As an illustration, consider our recent visit to the car mechanic.  Our power steering was seized.  Upon examining the car the mechanic informed us that the steering column was rusted and needed to be replaced.  They said that they had done a deep scan of the car and discovered that the breaks also need replacing.  We have noticed nothing wrong with the breaks.  So there are two possibilities: (1) the breaks need replacing and they should be replaced now or (2) the breaks might need replacing someday, but it isn't really imminent.  As my husband and I know nothing about cars, we have no way of determining which of these scenarios are true.  Trading the mechanic cash  for working breaks definitely benefits both us and the mechanic (capitalism at its best), but giving the mechanic cash to replace breaks that won't seize until something else breaks first only benefits the mechanic.

The only way to solve this information problem is to acquire information.  We might do this by sending our car to many mechanics (quite expensive and they are all biased in the same direction) or we might learn how to fix our own car so we can tell on our own whether the breaks work.  The latter should seem familiar to the avid DIY.

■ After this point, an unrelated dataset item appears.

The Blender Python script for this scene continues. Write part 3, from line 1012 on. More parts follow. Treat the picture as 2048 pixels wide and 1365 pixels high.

Of course, soap is a bit different.  It is pretty easy for me to tell whether I like a bar of soap.  If it sucks, I will only buy it once.  Information where soap is concerned (and many other homesteading activities) is relatively more available, so it is a little harder to argue for homesteading based on imperfect information. But you could still make the case...  Besides, I have found homemade soap to be nicer and it costs a lot more a bar...so maybe I can go back to justifying it economically.    Until then, I guess I will just have to leave my in-laws mystified at my eccentricities.